ENVISAT is Europe’s ambitious Earth Observation enterprise to study the many facets of the Earth system. It carries ten remote sensing instruments with SCIAMACHY, MIPAS and GOMOS forming the atmospheric chemistry mission. SCIAMACHY, although provided by national space agencies to ESA, is an integral part of the payload. Orbit and attitude of ENVISAT determine the framework of SCIAMACHY’s observing capabilities. As a polar, sun-synchronous satellite, ENVISAT provides a stable platform for orbiting the Earth every 100 min. All instruments share the available on-board resources, particularly on-board data handling capabilities. The ENVISAT ground segment consists of the Flight Operation Segment for platform and instrument control and of the Payload Data Segment for measurement data acquisition, processing, archiving and dissemination. The SCIAMACHY data processing occurs at the LRAC and the D-PAC, depending on whether the data is of type level 0, 1b or 2. Access to SCIAMACHY data follows the general ENVISAT data policy with the exception that the instrument providing agencies receive a separate copy of such data.

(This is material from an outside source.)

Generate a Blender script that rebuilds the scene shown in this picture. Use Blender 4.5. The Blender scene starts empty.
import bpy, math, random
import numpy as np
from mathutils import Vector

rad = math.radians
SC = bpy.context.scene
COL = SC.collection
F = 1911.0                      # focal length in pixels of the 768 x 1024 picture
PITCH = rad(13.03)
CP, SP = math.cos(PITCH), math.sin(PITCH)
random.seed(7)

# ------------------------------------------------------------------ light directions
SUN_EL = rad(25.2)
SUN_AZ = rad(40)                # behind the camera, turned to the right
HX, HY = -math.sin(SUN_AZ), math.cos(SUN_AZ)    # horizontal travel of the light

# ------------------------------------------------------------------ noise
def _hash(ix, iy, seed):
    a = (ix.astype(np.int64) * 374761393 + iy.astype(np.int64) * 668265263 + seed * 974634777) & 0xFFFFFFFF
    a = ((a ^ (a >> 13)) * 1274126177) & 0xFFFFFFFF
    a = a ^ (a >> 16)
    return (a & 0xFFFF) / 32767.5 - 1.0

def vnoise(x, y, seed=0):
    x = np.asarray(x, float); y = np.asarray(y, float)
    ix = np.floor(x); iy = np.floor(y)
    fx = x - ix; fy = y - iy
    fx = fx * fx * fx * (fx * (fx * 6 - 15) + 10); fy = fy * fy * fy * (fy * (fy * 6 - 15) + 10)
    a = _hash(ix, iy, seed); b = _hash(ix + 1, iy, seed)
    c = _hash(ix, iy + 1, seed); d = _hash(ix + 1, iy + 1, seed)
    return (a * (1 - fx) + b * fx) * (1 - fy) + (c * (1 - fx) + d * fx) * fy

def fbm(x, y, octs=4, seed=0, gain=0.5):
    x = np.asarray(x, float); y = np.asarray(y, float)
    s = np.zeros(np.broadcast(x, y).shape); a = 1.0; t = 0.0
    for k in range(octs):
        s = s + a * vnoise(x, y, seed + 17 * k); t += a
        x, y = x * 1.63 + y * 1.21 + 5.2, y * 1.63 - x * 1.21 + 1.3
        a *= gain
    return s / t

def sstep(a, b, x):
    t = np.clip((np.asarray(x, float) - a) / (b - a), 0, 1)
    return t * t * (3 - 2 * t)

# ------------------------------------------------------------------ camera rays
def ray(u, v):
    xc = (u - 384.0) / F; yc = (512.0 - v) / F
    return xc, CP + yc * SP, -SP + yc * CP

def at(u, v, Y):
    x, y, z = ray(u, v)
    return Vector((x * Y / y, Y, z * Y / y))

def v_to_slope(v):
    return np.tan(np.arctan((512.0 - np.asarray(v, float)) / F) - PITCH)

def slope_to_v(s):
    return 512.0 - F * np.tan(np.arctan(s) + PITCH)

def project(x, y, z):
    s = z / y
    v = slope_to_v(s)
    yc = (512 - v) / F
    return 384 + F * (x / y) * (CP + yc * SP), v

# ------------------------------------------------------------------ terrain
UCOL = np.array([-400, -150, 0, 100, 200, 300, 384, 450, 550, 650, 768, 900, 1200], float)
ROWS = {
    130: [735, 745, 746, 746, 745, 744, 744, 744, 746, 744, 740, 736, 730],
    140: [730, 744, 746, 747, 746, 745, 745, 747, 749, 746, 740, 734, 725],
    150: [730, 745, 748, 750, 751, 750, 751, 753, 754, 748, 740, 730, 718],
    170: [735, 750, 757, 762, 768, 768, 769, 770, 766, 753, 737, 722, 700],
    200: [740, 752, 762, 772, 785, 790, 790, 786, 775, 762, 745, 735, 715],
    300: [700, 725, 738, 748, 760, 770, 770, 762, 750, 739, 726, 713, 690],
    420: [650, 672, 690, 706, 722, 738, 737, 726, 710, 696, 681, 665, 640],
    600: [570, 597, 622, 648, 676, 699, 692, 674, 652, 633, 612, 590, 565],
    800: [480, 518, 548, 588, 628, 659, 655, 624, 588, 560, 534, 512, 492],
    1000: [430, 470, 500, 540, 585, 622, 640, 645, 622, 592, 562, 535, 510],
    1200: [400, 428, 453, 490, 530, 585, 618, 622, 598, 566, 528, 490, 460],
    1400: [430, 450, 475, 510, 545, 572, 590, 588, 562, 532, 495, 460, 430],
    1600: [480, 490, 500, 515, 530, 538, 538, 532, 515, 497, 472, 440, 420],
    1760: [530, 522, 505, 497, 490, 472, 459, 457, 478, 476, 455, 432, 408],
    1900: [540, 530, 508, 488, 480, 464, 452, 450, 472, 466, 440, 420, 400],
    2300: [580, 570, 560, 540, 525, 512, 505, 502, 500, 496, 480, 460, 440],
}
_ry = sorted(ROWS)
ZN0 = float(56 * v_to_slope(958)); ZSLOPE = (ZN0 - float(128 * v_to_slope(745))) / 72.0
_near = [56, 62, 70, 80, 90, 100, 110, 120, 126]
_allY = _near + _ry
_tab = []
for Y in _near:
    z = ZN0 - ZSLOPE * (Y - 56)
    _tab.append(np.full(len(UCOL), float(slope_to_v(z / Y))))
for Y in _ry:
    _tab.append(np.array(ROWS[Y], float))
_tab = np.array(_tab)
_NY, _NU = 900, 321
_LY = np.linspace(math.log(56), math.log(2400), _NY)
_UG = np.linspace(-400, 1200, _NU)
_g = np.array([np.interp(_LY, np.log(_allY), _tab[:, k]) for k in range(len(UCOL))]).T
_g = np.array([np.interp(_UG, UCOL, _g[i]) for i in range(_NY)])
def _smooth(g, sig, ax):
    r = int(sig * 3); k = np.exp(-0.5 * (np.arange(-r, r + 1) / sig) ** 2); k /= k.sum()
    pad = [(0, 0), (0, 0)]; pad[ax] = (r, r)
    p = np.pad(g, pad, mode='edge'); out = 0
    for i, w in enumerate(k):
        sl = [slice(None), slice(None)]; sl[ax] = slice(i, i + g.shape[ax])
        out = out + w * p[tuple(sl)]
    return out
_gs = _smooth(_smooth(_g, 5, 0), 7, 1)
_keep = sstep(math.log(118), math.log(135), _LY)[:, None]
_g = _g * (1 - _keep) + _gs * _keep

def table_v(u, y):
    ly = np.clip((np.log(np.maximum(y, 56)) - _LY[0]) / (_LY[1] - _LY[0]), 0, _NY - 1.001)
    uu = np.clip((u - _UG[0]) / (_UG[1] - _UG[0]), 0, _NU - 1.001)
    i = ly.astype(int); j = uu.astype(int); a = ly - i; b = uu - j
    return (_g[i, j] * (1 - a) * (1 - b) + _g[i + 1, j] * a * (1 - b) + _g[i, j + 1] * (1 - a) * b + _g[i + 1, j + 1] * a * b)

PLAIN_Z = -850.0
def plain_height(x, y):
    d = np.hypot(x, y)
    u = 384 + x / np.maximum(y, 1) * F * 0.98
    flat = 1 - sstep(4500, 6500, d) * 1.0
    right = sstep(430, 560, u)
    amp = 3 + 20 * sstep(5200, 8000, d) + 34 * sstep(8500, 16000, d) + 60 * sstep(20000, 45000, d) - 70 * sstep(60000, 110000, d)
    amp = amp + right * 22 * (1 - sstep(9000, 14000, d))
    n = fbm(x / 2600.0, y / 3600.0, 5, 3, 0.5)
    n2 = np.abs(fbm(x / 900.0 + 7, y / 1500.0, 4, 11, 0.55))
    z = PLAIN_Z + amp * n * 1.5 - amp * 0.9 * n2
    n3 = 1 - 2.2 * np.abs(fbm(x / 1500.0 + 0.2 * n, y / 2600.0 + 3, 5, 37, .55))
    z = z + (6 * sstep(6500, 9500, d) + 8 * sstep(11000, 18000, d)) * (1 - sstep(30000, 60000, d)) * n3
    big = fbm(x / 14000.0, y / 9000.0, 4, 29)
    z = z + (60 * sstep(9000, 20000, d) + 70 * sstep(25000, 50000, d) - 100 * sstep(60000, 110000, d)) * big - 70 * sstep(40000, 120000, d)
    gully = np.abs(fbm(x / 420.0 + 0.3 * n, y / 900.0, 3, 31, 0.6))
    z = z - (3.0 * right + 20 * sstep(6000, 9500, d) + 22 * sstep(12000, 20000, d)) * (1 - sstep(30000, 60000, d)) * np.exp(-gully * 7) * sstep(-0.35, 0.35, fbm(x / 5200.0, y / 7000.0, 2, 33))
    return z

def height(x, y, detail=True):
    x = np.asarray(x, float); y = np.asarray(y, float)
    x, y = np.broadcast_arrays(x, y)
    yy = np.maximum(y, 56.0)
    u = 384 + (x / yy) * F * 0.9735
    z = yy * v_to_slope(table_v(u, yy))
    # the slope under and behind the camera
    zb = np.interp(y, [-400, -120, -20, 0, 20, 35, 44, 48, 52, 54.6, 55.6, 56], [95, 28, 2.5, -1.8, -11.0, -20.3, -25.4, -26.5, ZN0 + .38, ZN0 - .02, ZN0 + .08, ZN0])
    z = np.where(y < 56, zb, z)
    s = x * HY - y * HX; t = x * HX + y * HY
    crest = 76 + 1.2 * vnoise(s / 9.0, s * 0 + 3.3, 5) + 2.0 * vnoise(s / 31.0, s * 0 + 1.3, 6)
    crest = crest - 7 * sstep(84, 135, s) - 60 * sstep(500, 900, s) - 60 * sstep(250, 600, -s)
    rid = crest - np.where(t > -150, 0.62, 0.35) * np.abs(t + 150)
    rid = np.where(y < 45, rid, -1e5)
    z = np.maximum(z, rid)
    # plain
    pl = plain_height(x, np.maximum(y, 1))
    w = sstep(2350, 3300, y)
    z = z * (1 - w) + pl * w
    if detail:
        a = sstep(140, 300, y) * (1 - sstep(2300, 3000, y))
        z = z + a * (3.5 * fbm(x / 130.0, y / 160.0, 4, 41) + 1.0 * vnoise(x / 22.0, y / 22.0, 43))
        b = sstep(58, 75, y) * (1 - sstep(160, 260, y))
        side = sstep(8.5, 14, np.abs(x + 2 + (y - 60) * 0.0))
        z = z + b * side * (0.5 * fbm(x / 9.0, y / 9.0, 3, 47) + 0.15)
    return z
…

SCIAMACHY on ENVISAT: 4 Years in Space: A Status Report

SCIAMACHY on ENVISAT has now successfully operated more than 4 years in space. The current in-flight performance of the instrument shows an excellent status with only a few minor in-flight non-conformances. A large volume of high quality scientific data has been acquired with results being retrieved covering many aspects of the changing Earths atmosphere. In this paper a brief overview of SCIAMACHY is given with special emphasis on operations and performance aspects.